Neil:++++++++++OT++++++++++++++++

Bingo! That's the one - I'd know it anywhere. In South America they had no seats and no division between pilot and body. Just lots of bales of freight and pens with sheep and goats and chickens. In the NWT, they fitted about 20 seats. But imagine how cold it was with the doors wide open waiting for the last passengers to get on. All the in-flight meals were served on a popsicle stick. (joke)

(I've got to put "joke" now - still getting PM's from people who believed the story about Prodigy taking over CPQ to get at AV, and the nostril sized PC, the new Sneezario AR-TISH-U).

I also think you are right about the Brittania in 1964. I believe I flew BOAC. But I used to island-hop with BWIA so I am not sure.

Saw a story and pic in the Echo the other day: local businessmen sponsoring young lads about 16 yrs to go to Dallas, Texas for some kind of summer footie tournament.
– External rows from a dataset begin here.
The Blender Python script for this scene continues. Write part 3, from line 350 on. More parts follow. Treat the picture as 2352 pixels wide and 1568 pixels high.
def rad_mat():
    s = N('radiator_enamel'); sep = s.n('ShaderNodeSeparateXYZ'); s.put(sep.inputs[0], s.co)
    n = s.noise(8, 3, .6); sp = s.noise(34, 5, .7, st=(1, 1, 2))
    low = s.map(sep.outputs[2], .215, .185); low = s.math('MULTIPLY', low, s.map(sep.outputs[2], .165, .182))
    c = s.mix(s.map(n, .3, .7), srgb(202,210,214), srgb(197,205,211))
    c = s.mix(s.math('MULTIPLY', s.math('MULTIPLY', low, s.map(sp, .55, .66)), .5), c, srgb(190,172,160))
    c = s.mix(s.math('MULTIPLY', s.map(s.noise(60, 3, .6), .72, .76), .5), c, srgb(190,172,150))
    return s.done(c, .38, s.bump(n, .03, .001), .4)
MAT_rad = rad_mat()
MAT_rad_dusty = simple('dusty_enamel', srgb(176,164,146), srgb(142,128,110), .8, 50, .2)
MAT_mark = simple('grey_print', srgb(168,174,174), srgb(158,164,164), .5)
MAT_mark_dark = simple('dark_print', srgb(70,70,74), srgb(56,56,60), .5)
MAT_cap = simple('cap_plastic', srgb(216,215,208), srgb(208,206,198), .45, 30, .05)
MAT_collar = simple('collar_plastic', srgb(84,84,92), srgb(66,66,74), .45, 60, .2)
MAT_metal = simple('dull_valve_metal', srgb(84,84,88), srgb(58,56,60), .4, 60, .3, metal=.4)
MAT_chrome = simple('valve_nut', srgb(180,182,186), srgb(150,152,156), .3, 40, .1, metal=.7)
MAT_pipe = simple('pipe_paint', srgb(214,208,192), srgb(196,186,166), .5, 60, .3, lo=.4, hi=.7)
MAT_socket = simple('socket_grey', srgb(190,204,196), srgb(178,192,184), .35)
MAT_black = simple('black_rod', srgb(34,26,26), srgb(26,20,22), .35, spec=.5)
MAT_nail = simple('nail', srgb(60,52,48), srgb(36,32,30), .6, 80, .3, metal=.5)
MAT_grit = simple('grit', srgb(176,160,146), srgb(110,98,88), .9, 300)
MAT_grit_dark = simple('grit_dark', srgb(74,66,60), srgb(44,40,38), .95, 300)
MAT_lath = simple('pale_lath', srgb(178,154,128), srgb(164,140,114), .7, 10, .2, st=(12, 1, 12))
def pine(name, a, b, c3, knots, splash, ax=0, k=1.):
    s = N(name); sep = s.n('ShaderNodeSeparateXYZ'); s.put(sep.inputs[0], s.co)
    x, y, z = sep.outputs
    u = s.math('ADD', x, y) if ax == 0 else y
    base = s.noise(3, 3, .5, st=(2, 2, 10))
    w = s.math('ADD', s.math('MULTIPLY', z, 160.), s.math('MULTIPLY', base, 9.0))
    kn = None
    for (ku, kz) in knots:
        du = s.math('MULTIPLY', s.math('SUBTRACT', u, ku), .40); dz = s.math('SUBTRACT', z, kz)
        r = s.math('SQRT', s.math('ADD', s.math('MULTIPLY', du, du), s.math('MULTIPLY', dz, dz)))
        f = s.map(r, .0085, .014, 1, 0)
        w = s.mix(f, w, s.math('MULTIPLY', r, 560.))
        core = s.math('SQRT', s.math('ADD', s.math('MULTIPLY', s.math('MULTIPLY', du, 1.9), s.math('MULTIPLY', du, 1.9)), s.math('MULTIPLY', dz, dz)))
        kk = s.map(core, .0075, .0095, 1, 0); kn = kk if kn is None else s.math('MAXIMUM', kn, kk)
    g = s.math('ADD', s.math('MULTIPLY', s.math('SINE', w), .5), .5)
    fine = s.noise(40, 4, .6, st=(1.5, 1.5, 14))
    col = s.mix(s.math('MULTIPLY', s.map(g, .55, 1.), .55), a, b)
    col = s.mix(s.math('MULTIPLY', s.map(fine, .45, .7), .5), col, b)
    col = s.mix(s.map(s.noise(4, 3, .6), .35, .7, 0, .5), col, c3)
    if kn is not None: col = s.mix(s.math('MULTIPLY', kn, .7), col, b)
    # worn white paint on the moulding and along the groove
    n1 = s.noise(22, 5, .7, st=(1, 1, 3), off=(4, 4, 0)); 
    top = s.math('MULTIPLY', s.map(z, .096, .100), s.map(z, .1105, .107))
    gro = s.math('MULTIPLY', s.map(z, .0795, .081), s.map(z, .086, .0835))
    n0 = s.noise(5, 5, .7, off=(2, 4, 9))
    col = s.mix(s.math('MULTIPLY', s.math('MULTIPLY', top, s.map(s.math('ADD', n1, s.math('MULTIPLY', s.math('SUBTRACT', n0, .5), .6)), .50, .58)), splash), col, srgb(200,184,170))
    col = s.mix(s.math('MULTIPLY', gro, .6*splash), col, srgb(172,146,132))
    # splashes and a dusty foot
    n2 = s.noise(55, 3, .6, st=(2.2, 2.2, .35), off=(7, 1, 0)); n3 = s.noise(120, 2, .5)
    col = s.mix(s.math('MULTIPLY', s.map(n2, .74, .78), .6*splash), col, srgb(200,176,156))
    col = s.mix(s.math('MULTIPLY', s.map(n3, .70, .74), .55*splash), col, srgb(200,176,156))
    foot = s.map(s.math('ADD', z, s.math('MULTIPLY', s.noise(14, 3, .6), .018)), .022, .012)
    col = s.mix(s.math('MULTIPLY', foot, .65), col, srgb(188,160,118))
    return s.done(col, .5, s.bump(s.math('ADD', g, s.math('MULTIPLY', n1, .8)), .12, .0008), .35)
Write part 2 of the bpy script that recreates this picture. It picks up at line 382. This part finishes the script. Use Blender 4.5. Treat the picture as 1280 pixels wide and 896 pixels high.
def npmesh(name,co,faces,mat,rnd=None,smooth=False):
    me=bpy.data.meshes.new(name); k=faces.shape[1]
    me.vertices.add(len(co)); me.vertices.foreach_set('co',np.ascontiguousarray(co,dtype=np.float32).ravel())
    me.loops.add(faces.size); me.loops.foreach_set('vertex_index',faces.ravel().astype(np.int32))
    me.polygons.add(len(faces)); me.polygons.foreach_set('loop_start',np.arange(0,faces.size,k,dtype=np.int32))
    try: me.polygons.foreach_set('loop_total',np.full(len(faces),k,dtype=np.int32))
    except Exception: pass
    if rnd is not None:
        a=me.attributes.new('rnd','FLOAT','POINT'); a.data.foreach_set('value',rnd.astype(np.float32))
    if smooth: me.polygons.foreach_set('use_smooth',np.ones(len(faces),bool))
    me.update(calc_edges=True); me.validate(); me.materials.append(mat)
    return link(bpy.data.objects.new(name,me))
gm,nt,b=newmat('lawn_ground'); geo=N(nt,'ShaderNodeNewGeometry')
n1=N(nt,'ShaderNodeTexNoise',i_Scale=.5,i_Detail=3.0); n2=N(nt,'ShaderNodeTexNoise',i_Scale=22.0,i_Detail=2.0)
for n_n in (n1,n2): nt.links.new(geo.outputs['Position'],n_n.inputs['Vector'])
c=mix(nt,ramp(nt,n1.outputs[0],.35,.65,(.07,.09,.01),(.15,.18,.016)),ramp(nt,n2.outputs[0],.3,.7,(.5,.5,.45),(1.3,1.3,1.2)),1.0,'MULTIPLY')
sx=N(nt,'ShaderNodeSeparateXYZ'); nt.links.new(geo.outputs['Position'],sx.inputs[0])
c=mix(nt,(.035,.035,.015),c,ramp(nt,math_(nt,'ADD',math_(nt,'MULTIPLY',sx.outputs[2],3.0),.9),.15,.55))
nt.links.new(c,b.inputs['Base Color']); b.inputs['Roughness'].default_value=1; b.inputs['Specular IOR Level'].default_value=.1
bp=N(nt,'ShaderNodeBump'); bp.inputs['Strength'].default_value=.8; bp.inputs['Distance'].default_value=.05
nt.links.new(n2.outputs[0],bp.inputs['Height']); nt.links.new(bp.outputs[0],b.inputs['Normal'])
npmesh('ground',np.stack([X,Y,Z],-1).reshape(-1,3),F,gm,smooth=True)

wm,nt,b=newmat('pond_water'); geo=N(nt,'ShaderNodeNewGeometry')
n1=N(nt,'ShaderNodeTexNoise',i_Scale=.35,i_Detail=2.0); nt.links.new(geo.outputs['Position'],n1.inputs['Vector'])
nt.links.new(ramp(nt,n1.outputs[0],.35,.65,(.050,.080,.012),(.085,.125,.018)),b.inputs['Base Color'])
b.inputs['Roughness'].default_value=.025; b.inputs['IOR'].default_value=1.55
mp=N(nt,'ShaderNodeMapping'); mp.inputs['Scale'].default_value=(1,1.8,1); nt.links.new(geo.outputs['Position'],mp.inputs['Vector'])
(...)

You know about it?



To: Red Scouser who wrote (54789)3/25/1999 7:57:00 AM
From: rupert1  Read Replies (1) | Respond to of 97611
 
CNB Europe just had a long feature on the state of the PC industry. Usual issues about falling ASP. Opinion varied between analysts who said that the PC is crucial for the development of the internet and the new world of IT and that there is still a large market for the hardware - and the predominant view that we are moving in the direction of the hardware becoming a "loss leader" for companies to sell software, storage, networking and consulting services. I notice in all of these reports it credits IBM with being in the lead in this trend and never mentions COMPAQ's capabilities beyond PC's. It lumps COMPAQ in with the DELL's and the Gateway's searching for a way out of the PC-dependent mess.